Only a German minister’s decision to break his government’s voting protocol tipped the balance in favour of the five-year licence extension for glyphosate usage approved by the EC last week.
Conservative agriculture minister Christian Schmidt backed the extension, which had been opposed by the SPD, the junior partners in Chancellor Angela Merkel’s caretaker government alongside Mrs Merkel’s Christian Democrats and their Bavarian sister party, the Christian Social Union (CSU), of which Mr Schmidt is a member.
Mrs Merkel rebuked Mr Schmidt for the move. “This did not comply with the instructions worked out by the federal government,” she said. “I expect that such an incident will not be repeated.”

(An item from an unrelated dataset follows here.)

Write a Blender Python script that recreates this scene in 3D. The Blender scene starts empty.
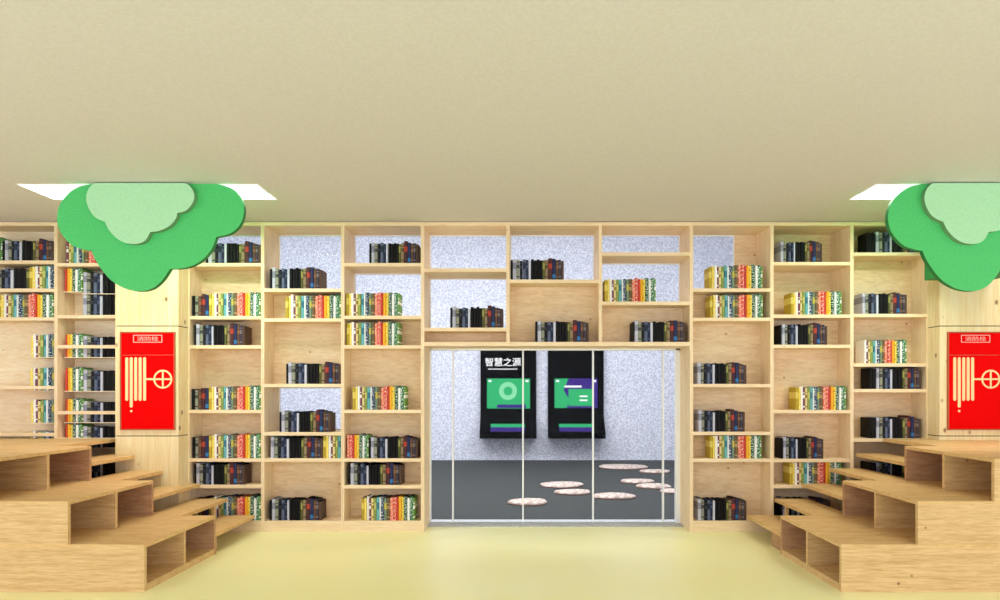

It is usual practice for Germany to abstain in EU votes if ministers from different parties disagree on a policy. Schmidt’s decision has strained relations between the two camps before exploratory talks on renewing their alliance.
Defending his decision, Schmidt said the EC would have probably decided on a longer extension if the vote had been indecisive once again. “I took the decision on my own,” Schmidt told German public television. “It falls under my responsibility.”
Meanwhile, President Emmanuel Macron of France, which had argued for a three-year extension for glyphosate and a rapid phasing out of the weedkiller, said he would take measures to ban the product as soon as an alternative was available and at the latest within three years.